>> BEGIN GIVEN INFORMATION
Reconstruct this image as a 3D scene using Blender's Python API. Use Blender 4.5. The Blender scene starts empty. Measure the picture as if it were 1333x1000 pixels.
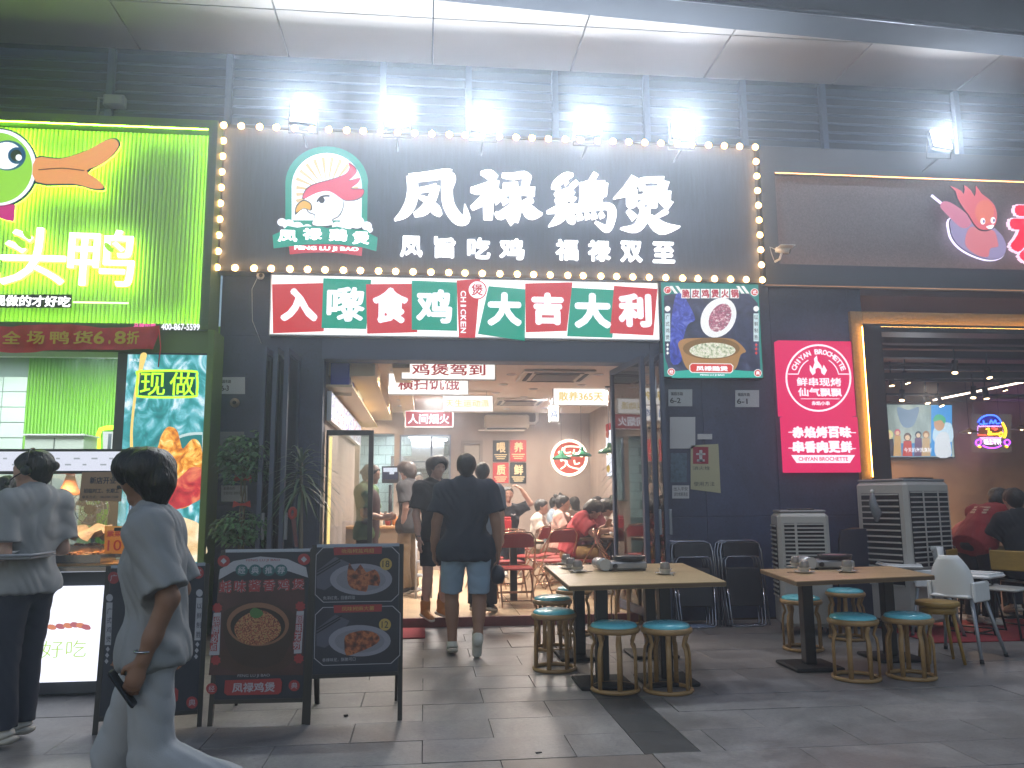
import bpy, bmesh, math, random
import numpy as np
from mathutils import Vector, Matrix
R = math.radians
random.seed(7)
SC = bpy.context.scene
COL = SC.collection

# ---------------------------------------------------------------- camera
CAMP = np.array([0.0, 0.0, 1.35])
FPX, YAW, PITCH, ROLL = 1050.0, R(6.2), R(8.25), R(-0.42)
def _dir(v):
    up = v[1]*math.cos(PITCH)+v[2]*math.sin(PITCH)
    fw = -v[1]*math.sin(PITCH)+v[2]*math.cos(PITCH)
    return np.array([v[0]*math.cos(YAW)+fw*math.sin(YAW), -v[0]*math.sin(YAW)+fw*math.cos(YAW), up])
def ray(px, py):
    x, y = px-666.5, 500.0-py
    c, s = math.cos(ROLL), math.sin(ROLL)
    return _dir((c*x-s*y, s*x+c*y, FPX))
cam = bpy.data.objects.new('camera', bpy.data.cameras.new('camera'))
COL.objects.link(cam); SC.camera = cam
cam.data.sensor_width = 36; cam.data.lens = 36*FPX/1333; cam.data.clip_end = 300; cam.data.clip_start = 0.05
_c, _s = math.cos(ROLL), math.sin(ROLL)
_r, _u, _b = _dir((_c, _s, 0)), _dir((-_s, _c, 0)), -_dir((0, 0, 1))
m = Matrix.Identity(4)
for i in range(3):
    m[i][0], m[i][1], m[i][2], m[i][3] = _r[i], _u[i], _b[i], CAMP[i]
cam.matrix_world = m

# ---------------------------------------------------------------- night sky, exposure
w = bpy.data.worlds.new('World'); SC.world = w; w.use_nodes = True
nt = w.node_tree; bg = nt.nodes['Background']
sky = nt.nodes.new('ShaderNodeTexSky'); sky.sky_type = 'NISHITA'; sky.sun_disc = False
sky.sun_elevation = R(38); sky.sun_rotation = R(200); sky.air_density = 1.6; sky.ozone_density = 3.0
nt.links.new(sky.outputs[0], bg.inputs[0]); bg.inputs[1].default_value = 0.085
vs = SC.view_settings; vs.view_transform = 'Standard'; vs.look = 'None'; vs.exposure = 0.15; vs.gamma = 1
vs.use_curve_mapping = False
SC.render.engine = 'CYCLES'
cy = SC.cycles
cy.use_denoising = True; cy.max_bounces = 6; cy.diffuse_bounces = 3; cy.glossy_bounces = 3
cy.transparent_max_bounces = 16; cy.transmission_bounces = 3; cy.caustics_reflective = False; cy.caustics_refractive = False
cy.sample_clamp_indirect = 4.0; cy.use_light_tree = True

def lamp(name, loc, to, power, size, color=(1, 1, 1), spread=180, shape='DISK', size_y=None):
    l = bpy.data.lights.new(name, 'AREA'); l.energy = power; l.shape = shape; l.size = size
    if size_y: l.size_y = size_y
    l.color = color; l.spread = R(spread)
    o = bpy.data.objects.new(name, l); COL.objects.link(o); o.location = loc
    d = Vector(to)-Vector(loc); o.rotation_euler = d.to_track_quat('-Z', 'Y').to_euler()
    return o

# ---------------------------------------------------------------- colour + materials
def lin(h):
    h = h.lstrip('#'); v = [int(h[i:i+2], 16)/255 for i in (0, 2, 4)]
    return tuple(x/12.92 if x <= .04045 else ((x+.055)/1.055)**2.4 for x in v)
MATS = {}
def M(name, col='#808080', rough=.5, metal=0.0, emit=0.0, noise=None, bump=None, spec=.5, ecol=None, stretch=None, clear=0.0, world=False):
    if name in MATS: return MATS[name]
    c = lin(col) if isinstance(col, str) else col
    mt = bpy.data.materials.new(name); mt.use_nodes = True
    n = mt.node_tree.nodes; L = mt.node_tree.links; p = n['Principled BSDF']
    p.inputs['Base Color'].default_value = (*c, 1); p.inputs['Roughness'].default_value = rough
    p.inputs['Metallic'].default_value = metal; p.inputs['Specular IOR Level'].default_value = spec
    p.inputs['Coat Weight'].default_value = clear
    if emit:
        e = lin(ecol) if isinstance(ecol, str) else (ecol or c)
        p.inputs['Emission Color'].default_value = (*e, 1); p.inputs['Emission Strength'].default_value = emit
    if noise or bump:
        tc = n.new('ShaderNodeTexCoord'); mp = n.new('ShaderNodeMapping'); ge = n.new('ShaderNodeNewGeometry')
        L.new(ge.outputs['Position'] if world else tc.outputs['Object'], mp.inputs[0])
        if stretch: mp.inputs['Scale'].default_value = stretch
    if noise:
        sc, amt = noise[0], noise[1]
        no = n.new('ShaderNodeTexNoise'); no.inputs['Scale'].default_value = sc; no.inputs['Detail'].default_value = 6
        no.inputs['Roughness'].default_value = .65
        L.new(mp.outputs[0], no.inputs['Vector'])
        mr = n.new('ShaderNodeMapRange'); mr.inputs[1].default_value = .3; mr.inputs[2].default_value = .7
        mr.inputs[3].default_value = 1-amt; mr.inputs[4].default_value = 1+amt
        L.new(no.outputs[0], mr.inputs[0])
        mx = n.new('ShaderNodeVectorMath'); mx.operation = 'SCALE'; mx.inputs[0].default_value = c
        L.new(mr.outputs[0], mx.inputs['Scale']); L.new(mx.outputs[0], p.inputs['Base Color'])
        rr = n.new('ShaderNodeMapRange'); rr.inputs[3].default_value = max(.05, rough-.12); rr.inputs[4].default_value = min(1, rough+.12)
        L.new(no.outputs[0], rr.inputs[0]); L.new(rr.outputs[0], p.inputs['Roughness'])
    if bump:
        nb = n.new('ShaderNodeTexNoise'); nb.inputs['Scale'].default_value = bump[0]; nb.inputs['Detail'].default_value = 4
        L.new(mp.outputs[0], nb.inputs['Vector'])
        bp = n.new('ShaderNodeBump'); bp.inputs['Strength'].default_value = bump[1]; bp.inputs['Distance'].default_value = .01
        L.new(nb.outputs[0], bp.inputs['Height']); L.new(bp.outputs[0], p.inputs['Normal'])
    MATS[name] = mt
    return mt
def weather(mt, s1=.9, dark=.72, speck=14, gum=.0):
    """worn stains and trodden-in specks over a stone or paint colour, fixed to the place"""
    n = mt.node_tree.nodes; L = mt.node_tree.links; p = n['Principled BSDF']; src = p.inputs['Base Color'].links[0].from_socket
    ge = n.new('ShaderNodeNewGeometry'); a = n.new('ShaderNodeTexNoise'); a.inputs['Scale'].default_value = s1; a.inputs['Detail'].default_value = 9; a.inputs['Roughness'].default_value = .7; a.inputs['Distortion'].default_value = .8
    L.new(ge.outputs['Position'], a.inputs['Vector'])
    m1 = n.new('ShaderNodeMapRange'); m1.inputs[1].default_value = .42; m1.inputs[2].default_value = .62; m1.inputs[3].default_value = dark-.06; m1.inputs[4].default_value = 1.08; L.new(a.outputs[0], m1.inputs[0])
    v = n.new('ShaderNodeTexVoronoi'); v.inputs['Scale'].default_value = speck; L.new(ge.outputs['Position'], v.inputs['Vector'])
    m2 = n.new('ShaderNodeMapRange'); m2.inputs[1].default_value = .07; m2.inputs[2].default_value = .12; m2.inputs[3].default_value = .62; m2.inputs[4].default_value = 1.0; L.new(v.outputs[0], m2.inputs[0])
    c2 = n.new('ShaderNodeTexNoise'); c2.inputs['Scale'].default_value = 42; c2.inputs['Detail'].default_value = 3; L.new(ge.outputs['Position'], c2.inputs['Vector'])
    m3 = n.new('ShaderNodeMapRange'); m3.inputs[1].default_value = .3; m3.inputs[2].default_value = .7; m3.inputs[3].default_value = .88; m3.inputs[4].default_value = 1.12; L.new(c2.outputs[0], m3.inputs[0])
    q1 = n.new('ShaderNodeMath'); q1.operation = 'MULTIPLY'; L.new(m1.outputs[0], q1.inputs[0]); L.new(m2.outputs[0], q1.inputs[1])
    q2 = n.new('ShaderNodeMath'); q2.operation = 'MULTIPLY'; L.new(q1.outputs[0], q2.inputs[0]); L.new(m3.outputs[0], q2.inputs[1])
    sc = n.new('ShaderNodeVectorMath'); sc.operation = 'SCALE'; L.new(src, sc.inputs[0]); L.new(q2.outputs[0], sc.inputs['Scale']); L.new(sc.outputs[0], p.inputs['Base Color'])
    return mt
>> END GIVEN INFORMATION
- PROBLEM:
Output exactly the span of lines from the top of the listing through the line holding "cam.matrix_world = m", and leave every picture out.

- REPLY TO THE EXERCISE:
Reconstruct this image as a 3D scene using Blender's Python API. Use Blender 4.5. The Blender scene starts empty. Measure the picture as if it were 1333x1000 pixels.
import bpy, bmesh, math, random
import numpy as np
from mathutils import Vector, Matrix
R = math.radians
random.seed(7)
SC = bpy.context.scene
COL = SC.collection

# ---------------------------------------------------------------- camera
CAMP = np.array([0.0, 0.0, 1.35])
FPX, YAW, PITCH, ROLL = 1050.0, R(6.2), R(8.25), R(-0.42)
def _dir(v):
    up = v[1]*math.cos(PITCH)+v[2]*math.sin(PITCH)
    fw = -v[1]*math.sin(PITCH)+v[2]*math.cos(PITCH)
    return np.array([v[0]*math.cos(YAW)+fw*math.sin(YAW), -v[0]*math.sin(YAW)+fw*math.cos(YAW), up])
def ray(px, py):
    x, y = px-666.5, 500.0-py
    c, s = math.cos(ROLL), math.sin(ROLL)
    return _dir((c*x-s*y, s*x+c*y, FPX))
cam = bpy.data.objects.new('camera', bpy.data.cameras.new('camera'))
COL.objects.link(cam); SC.camera = cam
cam.data.sensor_width = 36; cam.data.lens = 36*FPX/1333; cam.data.clip_end = 300; cam.data.clip_start = 0.05
_c, _s = math.cos(ROLL), math.sin(ROLL)
_r, _u, _b = _dir((_c, _s, 0)), _dir((-_s, _c, 0)), -_dir((0, 0, 1))
m = Matrix.Identity(4)
for i in range(3):
    m[i][0], m[i][1], m[i][2], m[i][3] = _r[i], _u[i], _b[i], CAMP[i]
cam.matrix_world = m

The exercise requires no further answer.